State the number of lines in the material below that have "script" in them, without any other text.

> LISTING:
— begin —

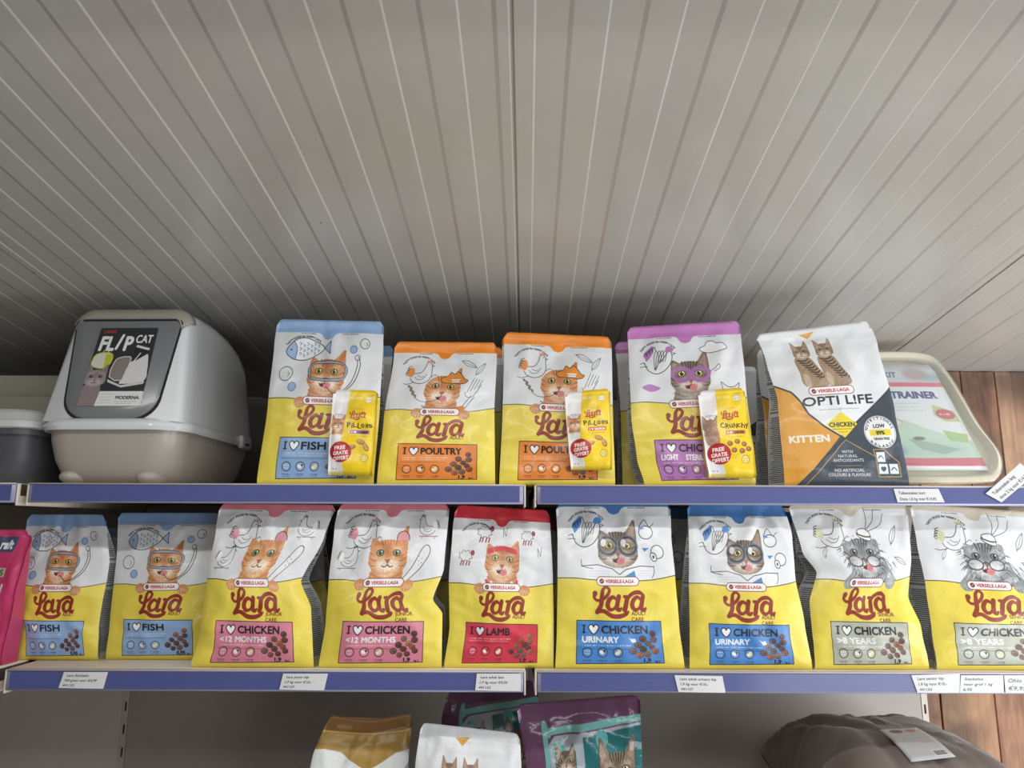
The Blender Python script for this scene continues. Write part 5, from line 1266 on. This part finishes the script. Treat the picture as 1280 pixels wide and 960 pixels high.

— end —
— begin —

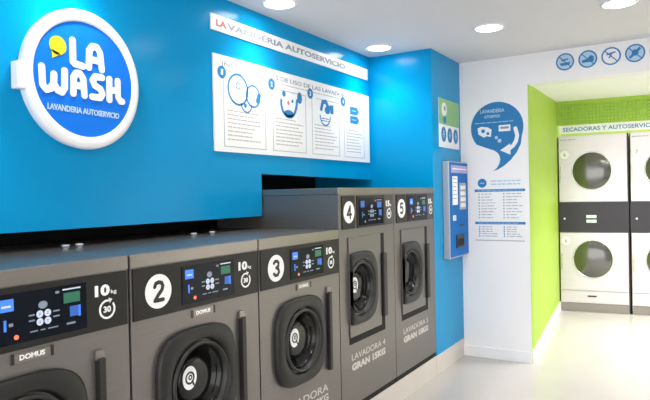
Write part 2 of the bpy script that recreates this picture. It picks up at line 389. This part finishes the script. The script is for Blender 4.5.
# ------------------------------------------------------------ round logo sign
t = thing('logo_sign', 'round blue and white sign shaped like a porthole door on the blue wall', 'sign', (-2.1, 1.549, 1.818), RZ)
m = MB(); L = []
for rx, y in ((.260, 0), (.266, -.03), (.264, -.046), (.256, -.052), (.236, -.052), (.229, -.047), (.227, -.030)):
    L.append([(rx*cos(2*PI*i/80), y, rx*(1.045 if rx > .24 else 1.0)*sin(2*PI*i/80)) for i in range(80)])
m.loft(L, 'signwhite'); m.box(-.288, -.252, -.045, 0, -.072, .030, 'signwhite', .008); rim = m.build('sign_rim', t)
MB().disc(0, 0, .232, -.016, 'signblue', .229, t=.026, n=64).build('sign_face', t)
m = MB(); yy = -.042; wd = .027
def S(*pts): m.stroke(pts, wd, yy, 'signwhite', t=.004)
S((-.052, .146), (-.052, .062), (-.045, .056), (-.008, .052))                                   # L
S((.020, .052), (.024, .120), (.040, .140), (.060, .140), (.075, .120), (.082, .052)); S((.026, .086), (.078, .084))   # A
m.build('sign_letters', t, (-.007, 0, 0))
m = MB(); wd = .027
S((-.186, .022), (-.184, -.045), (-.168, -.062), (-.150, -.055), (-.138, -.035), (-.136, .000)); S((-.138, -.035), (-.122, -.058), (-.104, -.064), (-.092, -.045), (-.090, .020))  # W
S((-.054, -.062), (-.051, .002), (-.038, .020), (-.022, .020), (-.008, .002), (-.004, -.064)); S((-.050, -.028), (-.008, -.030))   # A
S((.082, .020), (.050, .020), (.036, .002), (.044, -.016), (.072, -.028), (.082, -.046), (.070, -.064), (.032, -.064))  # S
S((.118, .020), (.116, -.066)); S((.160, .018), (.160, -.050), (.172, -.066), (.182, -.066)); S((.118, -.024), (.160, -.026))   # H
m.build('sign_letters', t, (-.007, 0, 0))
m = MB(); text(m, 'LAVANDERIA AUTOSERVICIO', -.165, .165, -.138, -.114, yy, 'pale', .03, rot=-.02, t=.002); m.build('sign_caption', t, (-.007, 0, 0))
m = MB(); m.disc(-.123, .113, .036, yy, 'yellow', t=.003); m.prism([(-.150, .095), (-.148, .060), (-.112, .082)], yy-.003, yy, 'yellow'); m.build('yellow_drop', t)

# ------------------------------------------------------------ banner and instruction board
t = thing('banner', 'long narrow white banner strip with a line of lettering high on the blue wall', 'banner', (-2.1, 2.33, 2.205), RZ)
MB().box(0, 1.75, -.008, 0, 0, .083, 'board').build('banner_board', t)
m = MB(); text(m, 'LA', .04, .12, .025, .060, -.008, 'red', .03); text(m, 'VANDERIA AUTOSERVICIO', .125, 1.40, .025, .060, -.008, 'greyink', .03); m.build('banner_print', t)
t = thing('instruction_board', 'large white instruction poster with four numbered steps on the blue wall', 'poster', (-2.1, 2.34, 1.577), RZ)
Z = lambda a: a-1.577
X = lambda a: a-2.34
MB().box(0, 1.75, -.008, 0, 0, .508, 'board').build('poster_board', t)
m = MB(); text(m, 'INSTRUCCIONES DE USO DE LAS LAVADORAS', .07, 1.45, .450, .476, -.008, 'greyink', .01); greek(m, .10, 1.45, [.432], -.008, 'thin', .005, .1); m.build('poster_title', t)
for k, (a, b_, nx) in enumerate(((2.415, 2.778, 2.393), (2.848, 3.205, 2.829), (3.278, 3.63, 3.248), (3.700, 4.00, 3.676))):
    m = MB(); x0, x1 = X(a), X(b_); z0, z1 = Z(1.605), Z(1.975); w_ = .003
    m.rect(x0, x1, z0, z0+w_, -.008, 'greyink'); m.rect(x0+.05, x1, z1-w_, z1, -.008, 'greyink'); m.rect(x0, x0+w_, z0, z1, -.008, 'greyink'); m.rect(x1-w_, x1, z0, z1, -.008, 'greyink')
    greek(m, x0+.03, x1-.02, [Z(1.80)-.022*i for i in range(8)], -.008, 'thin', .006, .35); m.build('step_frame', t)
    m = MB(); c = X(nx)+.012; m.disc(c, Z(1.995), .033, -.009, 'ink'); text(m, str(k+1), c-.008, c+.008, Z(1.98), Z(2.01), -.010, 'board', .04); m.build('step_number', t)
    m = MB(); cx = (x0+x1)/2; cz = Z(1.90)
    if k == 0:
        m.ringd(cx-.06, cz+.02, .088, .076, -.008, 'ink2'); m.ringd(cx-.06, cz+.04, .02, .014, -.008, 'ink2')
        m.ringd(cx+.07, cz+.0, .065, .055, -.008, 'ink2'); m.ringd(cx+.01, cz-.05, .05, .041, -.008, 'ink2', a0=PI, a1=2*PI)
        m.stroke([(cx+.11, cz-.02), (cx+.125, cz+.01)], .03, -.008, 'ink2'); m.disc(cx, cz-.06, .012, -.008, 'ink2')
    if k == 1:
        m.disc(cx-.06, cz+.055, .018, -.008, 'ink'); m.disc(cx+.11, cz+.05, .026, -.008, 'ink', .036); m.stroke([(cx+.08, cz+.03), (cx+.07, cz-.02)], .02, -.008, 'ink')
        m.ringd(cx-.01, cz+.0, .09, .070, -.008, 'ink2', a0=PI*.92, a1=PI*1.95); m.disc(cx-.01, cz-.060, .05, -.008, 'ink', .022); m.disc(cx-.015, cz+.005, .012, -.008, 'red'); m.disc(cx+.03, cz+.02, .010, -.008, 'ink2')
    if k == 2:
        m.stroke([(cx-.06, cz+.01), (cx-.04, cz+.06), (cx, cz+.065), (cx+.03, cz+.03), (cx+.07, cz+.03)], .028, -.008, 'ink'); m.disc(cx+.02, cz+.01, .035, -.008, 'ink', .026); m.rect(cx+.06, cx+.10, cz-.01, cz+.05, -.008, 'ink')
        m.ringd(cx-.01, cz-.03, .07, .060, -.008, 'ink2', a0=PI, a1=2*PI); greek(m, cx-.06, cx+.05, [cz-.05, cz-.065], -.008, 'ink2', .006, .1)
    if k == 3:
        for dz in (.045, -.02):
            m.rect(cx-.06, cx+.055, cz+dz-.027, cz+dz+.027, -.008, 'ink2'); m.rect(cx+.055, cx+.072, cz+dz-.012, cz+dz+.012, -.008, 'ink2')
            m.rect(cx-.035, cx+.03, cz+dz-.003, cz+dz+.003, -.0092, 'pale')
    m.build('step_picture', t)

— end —

> ANSWER:
2